● **Work required**:
In the records below, begin at the line containing "DX = [(-3.18, -1.94), (-.43, .78), (2.21, 3.47)]" and end at the line containing "cur=[None, CURT[0]], door=True)"; quote every line in that span exactly, including both boundary lines, and no others.
^^^^
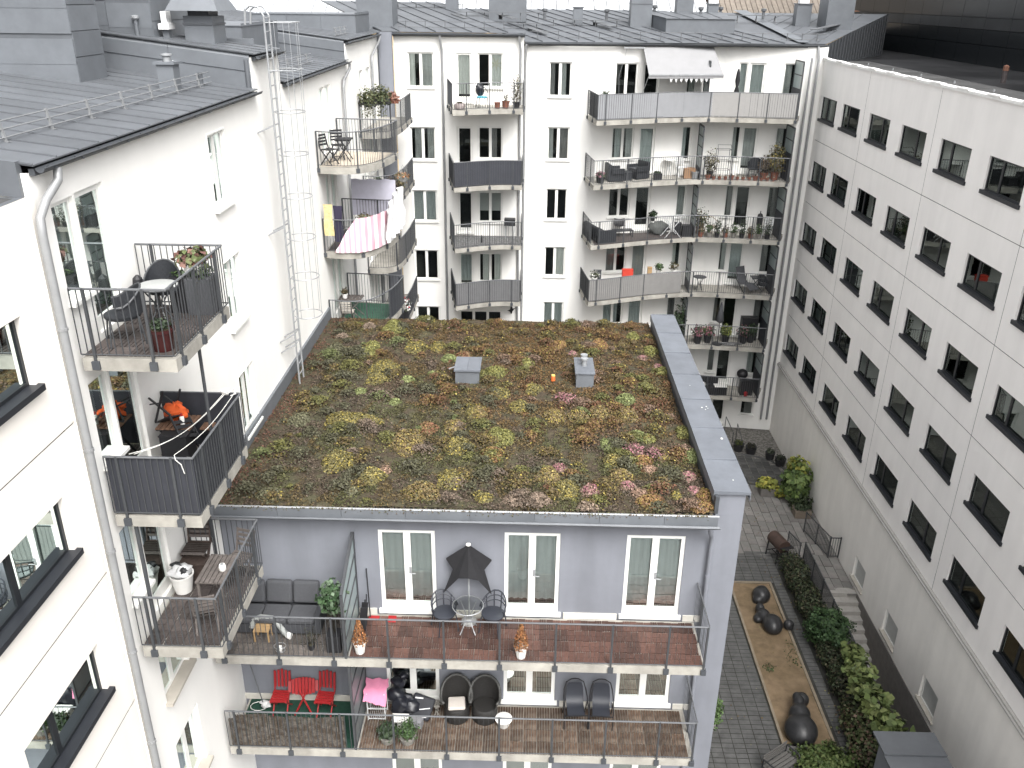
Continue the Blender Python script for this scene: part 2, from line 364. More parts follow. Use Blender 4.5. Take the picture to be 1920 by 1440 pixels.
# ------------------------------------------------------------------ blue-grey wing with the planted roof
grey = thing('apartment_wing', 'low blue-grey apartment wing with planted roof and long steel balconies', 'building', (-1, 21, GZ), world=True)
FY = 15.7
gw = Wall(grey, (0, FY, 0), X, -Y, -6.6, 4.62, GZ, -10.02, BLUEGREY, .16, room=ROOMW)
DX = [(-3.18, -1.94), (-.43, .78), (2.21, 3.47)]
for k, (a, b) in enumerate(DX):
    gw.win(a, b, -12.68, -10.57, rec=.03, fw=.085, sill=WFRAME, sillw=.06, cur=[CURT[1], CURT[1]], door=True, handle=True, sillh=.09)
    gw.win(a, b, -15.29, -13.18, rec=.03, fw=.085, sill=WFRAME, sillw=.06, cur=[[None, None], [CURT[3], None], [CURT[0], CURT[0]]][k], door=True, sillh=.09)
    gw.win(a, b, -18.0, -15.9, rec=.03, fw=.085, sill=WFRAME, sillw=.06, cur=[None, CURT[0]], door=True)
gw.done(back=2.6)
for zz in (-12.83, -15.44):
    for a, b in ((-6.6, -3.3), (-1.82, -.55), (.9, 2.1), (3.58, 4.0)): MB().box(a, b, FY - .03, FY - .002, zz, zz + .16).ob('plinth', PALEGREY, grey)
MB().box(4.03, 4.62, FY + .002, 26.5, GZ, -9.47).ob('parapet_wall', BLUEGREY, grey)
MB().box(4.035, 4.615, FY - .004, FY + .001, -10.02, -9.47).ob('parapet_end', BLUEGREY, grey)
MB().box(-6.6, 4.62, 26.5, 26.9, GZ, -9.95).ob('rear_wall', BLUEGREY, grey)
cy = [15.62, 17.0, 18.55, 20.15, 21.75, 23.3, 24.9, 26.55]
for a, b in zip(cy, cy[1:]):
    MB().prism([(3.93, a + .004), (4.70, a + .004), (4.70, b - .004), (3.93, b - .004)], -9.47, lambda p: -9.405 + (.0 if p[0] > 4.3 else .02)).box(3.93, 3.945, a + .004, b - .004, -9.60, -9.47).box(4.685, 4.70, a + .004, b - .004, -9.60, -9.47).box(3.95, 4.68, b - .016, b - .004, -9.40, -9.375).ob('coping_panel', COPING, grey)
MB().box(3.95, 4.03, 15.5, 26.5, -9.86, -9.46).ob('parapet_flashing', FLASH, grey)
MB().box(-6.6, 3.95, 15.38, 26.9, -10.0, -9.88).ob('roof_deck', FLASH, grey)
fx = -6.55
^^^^
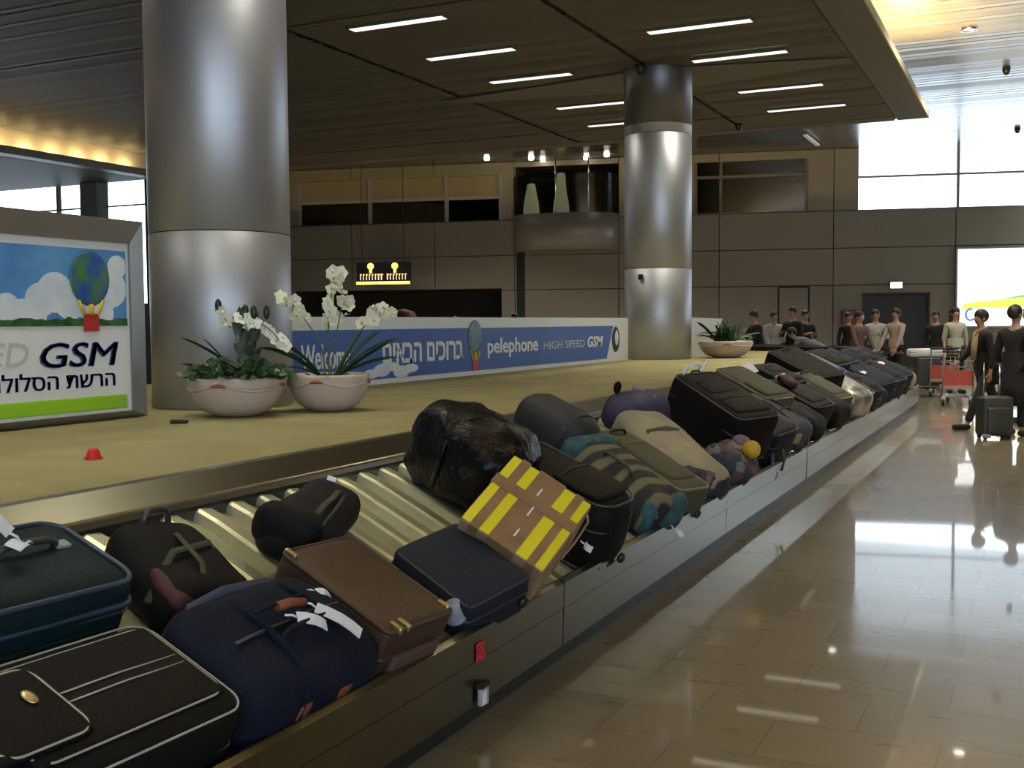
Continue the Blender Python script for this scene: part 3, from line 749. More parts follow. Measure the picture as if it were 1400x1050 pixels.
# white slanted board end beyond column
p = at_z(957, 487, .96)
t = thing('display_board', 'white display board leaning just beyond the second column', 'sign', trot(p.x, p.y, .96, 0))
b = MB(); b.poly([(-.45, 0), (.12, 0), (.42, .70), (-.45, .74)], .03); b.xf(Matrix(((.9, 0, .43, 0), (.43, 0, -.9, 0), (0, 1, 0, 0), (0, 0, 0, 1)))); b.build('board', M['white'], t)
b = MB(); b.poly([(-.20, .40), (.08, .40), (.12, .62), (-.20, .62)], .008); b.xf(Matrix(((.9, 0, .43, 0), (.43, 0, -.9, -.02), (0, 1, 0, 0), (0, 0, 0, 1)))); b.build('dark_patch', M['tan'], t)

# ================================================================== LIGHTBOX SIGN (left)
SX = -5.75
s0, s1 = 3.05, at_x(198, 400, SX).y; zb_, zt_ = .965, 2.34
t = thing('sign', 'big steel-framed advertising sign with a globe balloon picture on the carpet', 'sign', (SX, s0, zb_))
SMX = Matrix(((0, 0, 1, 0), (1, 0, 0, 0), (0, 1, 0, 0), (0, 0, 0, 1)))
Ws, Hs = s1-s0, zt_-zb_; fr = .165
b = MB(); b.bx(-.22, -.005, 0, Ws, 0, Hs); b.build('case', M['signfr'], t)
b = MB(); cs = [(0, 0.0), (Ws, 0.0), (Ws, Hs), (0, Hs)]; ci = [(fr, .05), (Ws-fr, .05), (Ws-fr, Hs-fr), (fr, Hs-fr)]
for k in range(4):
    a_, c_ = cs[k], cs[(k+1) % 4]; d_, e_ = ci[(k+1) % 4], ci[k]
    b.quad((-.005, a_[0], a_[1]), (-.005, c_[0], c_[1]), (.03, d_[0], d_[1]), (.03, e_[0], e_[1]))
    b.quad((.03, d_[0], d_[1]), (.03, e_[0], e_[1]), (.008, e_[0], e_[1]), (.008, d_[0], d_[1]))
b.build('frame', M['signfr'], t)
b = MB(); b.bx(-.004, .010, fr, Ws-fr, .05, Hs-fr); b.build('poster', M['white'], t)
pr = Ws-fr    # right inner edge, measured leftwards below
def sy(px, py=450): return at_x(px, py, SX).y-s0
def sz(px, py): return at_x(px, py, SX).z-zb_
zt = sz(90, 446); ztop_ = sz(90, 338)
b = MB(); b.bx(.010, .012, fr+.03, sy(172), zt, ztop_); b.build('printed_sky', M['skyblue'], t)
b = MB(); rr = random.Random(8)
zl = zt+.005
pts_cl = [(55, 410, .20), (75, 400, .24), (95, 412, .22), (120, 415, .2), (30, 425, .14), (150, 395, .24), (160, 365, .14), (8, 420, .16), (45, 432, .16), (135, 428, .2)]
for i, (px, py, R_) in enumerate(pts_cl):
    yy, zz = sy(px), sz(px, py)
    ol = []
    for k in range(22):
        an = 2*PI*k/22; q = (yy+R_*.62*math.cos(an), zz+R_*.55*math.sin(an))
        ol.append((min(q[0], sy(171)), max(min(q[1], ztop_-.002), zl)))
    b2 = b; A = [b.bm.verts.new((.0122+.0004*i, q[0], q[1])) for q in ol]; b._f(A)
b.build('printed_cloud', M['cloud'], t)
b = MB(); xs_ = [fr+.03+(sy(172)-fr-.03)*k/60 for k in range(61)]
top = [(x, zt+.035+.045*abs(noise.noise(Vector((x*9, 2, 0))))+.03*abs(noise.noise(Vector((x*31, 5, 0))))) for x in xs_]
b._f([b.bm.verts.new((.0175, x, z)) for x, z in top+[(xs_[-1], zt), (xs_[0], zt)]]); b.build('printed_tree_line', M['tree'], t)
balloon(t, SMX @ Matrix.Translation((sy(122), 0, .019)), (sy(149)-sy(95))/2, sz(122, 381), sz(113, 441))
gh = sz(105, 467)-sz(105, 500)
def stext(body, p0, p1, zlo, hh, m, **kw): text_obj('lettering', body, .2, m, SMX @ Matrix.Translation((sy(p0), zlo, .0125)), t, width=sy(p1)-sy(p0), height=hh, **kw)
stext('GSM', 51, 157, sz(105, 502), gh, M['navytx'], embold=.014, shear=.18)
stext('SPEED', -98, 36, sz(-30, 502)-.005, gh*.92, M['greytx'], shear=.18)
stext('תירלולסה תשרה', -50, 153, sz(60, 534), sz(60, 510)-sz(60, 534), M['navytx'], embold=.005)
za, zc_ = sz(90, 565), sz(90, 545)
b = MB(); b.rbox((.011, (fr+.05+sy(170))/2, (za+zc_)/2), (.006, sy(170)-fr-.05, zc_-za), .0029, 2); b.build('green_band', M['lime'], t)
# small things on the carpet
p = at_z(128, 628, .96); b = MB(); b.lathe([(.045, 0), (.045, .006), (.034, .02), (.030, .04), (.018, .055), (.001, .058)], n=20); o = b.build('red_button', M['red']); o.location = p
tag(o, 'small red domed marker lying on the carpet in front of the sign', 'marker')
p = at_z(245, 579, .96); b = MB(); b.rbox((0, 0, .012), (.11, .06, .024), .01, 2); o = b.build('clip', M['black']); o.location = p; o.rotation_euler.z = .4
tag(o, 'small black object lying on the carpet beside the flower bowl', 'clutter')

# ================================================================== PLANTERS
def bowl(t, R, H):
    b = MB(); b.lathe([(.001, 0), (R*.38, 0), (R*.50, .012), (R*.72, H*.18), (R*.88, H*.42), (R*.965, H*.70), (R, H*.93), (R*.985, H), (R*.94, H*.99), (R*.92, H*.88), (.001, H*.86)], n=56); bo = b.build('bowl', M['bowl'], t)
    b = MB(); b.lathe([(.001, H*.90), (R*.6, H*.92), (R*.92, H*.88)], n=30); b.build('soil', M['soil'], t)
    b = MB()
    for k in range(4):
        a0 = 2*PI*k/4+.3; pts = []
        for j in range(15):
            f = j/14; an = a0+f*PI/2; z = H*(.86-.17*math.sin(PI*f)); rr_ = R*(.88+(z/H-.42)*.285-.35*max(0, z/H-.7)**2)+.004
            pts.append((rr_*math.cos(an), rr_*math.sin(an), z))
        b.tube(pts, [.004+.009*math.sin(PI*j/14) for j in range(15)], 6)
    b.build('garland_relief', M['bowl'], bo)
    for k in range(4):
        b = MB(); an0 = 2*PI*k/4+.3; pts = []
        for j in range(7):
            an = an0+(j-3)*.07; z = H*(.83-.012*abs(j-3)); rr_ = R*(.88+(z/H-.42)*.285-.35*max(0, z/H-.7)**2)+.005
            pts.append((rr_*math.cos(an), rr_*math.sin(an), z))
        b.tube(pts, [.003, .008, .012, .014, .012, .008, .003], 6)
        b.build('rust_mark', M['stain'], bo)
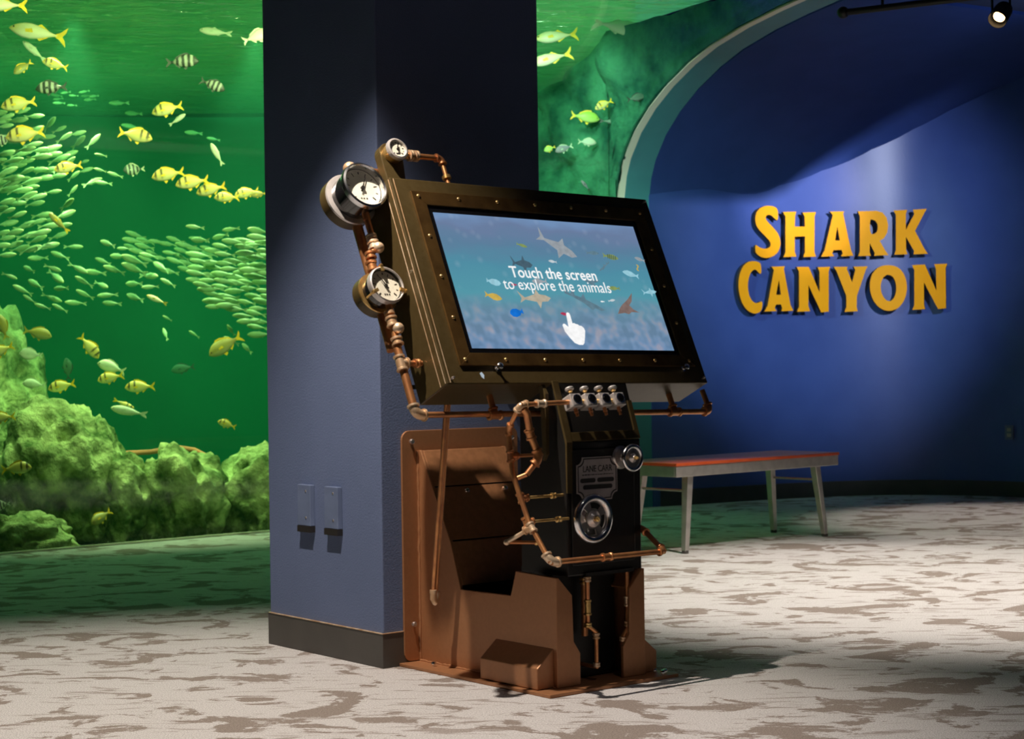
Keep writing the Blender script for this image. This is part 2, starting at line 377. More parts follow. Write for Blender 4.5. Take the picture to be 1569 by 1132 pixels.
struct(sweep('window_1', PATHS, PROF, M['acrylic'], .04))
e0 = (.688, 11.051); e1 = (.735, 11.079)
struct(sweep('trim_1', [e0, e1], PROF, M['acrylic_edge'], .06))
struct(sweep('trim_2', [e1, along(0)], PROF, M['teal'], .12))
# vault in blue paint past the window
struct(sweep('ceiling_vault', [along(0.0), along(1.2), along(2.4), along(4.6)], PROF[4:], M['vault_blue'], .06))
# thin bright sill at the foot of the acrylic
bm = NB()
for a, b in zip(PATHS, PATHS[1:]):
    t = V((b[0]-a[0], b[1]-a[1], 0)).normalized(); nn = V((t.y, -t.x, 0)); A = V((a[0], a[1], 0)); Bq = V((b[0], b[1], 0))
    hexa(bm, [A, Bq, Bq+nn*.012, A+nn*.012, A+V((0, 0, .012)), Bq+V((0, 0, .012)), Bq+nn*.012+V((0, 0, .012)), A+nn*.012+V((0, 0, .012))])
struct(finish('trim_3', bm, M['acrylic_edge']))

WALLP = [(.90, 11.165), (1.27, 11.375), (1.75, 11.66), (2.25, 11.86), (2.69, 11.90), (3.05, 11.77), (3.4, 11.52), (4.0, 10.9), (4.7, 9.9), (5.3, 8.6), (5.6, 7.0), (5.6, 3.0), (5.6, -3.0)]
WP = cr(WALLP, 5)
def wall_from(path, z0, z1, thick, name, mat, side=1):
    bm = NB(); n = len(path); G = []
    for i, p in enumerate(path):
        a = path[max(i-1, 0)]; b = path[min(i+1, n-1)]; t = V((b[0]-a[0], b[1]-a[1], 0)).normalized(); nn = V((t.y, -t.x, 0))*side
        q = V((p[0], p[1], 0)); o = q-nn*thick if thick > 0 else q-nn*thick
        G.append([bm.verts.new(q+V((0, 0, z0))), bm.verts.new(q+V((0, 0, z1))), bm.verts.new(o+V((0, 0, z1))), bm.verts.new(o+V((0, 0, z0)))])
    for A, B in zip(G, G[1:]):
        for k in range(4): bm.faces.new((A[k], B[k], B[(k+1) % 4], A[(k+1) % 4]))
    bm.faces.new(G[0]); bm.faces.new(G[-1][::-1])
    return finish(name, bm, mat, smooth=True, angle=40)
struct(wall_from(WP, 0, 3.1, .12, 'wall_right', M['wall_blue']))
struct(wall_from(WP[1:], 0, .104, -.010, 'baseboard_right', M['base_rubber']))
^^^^
● **Worked solution**:
DX = [(-3.18, -1.94), (-.43, .78), (2.21, 3.47)]
for k, (a, b) in enumerate(DX):
    gw.win(a, b, -12.68, -10.57, rec=.03, fw=.085, sill=WFRAME, sillw=.06, cur=[CURT[1], CURT[1]], door=True, handle=True, sillh=.09)
    gw.win(a, b, -15.29, -13.18, rec=.03, fw=.085, sill=WFRAME, sillw=.06, cur=[[None, None], [CURT[3], None], [CURT[0], CURT[0]]][k], door=True, sillh=.09)
    gw.win(a, b, -18.0, -15.9, rec=.03, fw=.085, sill=WFRAME, sillw=.06, cur=[None, CURT[0]], door=True)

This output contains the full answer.